» Task statement
Transcribe each line exactly.

» Supplied material
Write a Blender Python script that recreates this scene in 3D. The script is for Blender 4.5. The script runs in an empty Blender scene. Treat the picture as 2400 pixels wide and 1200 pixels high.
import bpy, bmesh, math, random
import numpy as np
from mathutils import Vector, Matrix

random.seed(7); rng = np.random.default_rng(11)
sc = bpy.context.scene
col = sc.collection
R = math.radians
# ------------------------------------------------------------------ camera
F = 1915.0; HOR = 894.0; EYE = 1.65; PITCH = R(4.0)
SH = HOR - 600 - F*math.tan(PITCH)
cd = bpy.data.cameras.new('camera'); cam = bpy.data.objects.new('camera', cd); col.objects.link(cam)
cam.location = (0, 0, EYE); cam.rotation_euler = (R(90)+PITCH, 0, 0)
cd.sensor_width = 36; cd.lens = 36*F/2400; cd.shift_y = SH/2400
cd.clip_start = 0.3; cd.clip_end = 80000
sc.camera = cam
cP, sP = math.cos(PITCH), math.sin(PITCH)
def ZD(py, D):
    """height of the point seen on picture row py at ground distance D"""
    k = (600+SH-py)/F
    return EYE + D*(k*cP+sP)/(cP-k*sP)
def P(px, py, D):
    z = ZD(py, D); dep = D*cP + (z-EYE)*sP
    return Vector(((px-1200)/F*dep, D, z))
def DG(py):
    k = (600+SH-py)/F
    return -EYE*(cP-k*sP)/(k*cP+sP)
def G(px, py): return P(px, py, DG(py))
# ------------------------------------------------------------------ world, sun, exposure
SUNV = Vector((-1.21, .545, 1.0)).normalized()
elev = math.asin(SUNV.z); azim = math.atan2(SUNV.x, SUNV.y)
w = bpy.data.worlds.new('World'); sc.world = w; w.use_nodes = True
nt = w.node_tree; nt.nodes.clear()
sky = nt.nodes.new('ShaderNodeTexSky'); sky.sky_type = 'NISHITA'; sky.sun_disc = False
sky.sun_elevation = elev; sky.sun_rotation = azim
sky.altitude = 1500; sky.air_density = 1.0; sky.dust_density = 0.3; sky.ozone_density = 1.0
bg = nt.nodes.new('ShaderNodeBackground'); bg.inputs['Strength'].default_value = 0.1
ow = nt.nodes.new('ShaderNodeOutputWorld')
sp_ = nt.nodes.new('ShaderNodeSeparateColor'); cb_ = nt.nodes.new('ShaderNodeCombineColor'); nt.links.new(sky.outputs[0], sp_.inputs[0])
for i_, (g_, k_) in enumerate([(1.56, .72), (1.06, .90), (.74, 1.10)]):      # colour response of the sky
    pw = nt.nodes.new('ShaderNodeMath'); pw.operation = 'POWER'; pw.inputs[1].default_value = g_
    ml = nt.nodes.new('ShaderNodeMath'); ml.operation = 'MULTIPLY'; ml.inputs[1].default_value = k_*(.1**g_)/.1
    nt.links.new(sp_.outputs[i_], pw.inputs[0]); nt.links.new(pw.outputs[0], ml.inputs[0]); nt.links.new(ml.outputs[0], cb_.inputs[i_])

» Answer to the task
Write a Blender Python script that recreates this scene in 3D. The script is for Blender 4.5. The script runs in an empty Blender scene. Treat the picture as 2400 pixels wide and 1200 pixels high.
import bpy, bmesh, math, random
import numpy as np
from mathutils import Vector, Matrix

random.seed(7); rng = np.random.default_rng(11)
sc = bpy.context.scene
col = sc.collection
R = math.radians
# ------------------------------------------------------------------ camera
F = 1915.0; HOR = 894.0; EYE = 1.65; PITCH = R(4.0)
SH = HOR - 600 - F*math.tan(PITCH)
cd = bpy.data.cameras.new('camera'); cam = bpy.data.objects.new('camera', cd); col.objects.link(cam)
cam.location = (0, 0, EYE); cam.rotation_euler = (R(90)+PITCH, 0, 0)
cd.sensor_width = 36; cd.lens = 36*F/2400; cd.shift_y = SH/2400
cd.clip_start = 0.3; cd.clip_end = 80000
sc.camera = cam
cP, sP = math.cos(PITCH), math.sin(PITCH)
def ZD(py, D):
    """height of the point seen on picture row py at ground distance D"""
    k = (600+SH-py)/F
    return EYE + D*(k*cP+sP)/(cP-k*sP)
def P(px, py, D):
    z = ZD(py, D); dep = D*cP + (z-EYE)*sP
    return Vector(((px-1200)/F*dep, D, z))
def DG(py):
    k = (600+SH-py)/F
    return -EYE*(cP-k*sP)/(k*cP+sP)
def G(px, py): return P(px, py, DG(py))
# ------------------------------------------------------------------ world, sun, exposure
SUNV = Vector((-1.21, .545, 1.0)).normalized()
elev = math.asin(SUNV.z); azim = math.atan2(SUNV.x, SUNV.y)
w = bpy.data.worlds.new('World'); sc.world = w; w.use_nodes = True
nt = w.node_tree; nt.nodes.clear()
sky = nt.nodes.new('ShaderNodeTexSky'); sky.sky_type = 'NISHITA'; sky.sun_disc = False
sky.sun_elevation = elev; sky.sun_rotation = azim
sky.altitude = 1500; sky.air_density = 1.0; sky.dust_density = 0.3; sky.ozone_density = 1.0
bg = nt.nodes.new('ShaderNodeBackground'); bg.inputs['Strength'].default_value = 0.1
ow = nt.nodes.new('ShaderNodeOutputWorld')
sp_ = nt.nodes.new('ShaderNodeSeparateColor'); cb_ = nt.nodes.new('ShaderNodeCombineColor'); nt.links.new(sky.outputs[0], sp_.inputs[0])
for i_, (g_, k_) in enumerate([(1.56, .72), (1.06, .90), (.74, 1.10)]):      # colour response of the sky
    pw = nt.nodes.new('ShaderNodeMath'); pw.operation = 'POWER'; pw.inputs[1].default_value = g_
    ml = nt.nodes.new('ShaderNodeMath'); ml.operation = 'MULTIPLY'; ml.inputs[1].default_value = k_*(.1**g_)/.1
    nt.links.new(sp_.outputs[i_], pw.inputs[0]); nt.links.new(pw.outputs[0], ml.inputs[0]); nt.links.new(ml.outputs[0], cb_.inputs[i_])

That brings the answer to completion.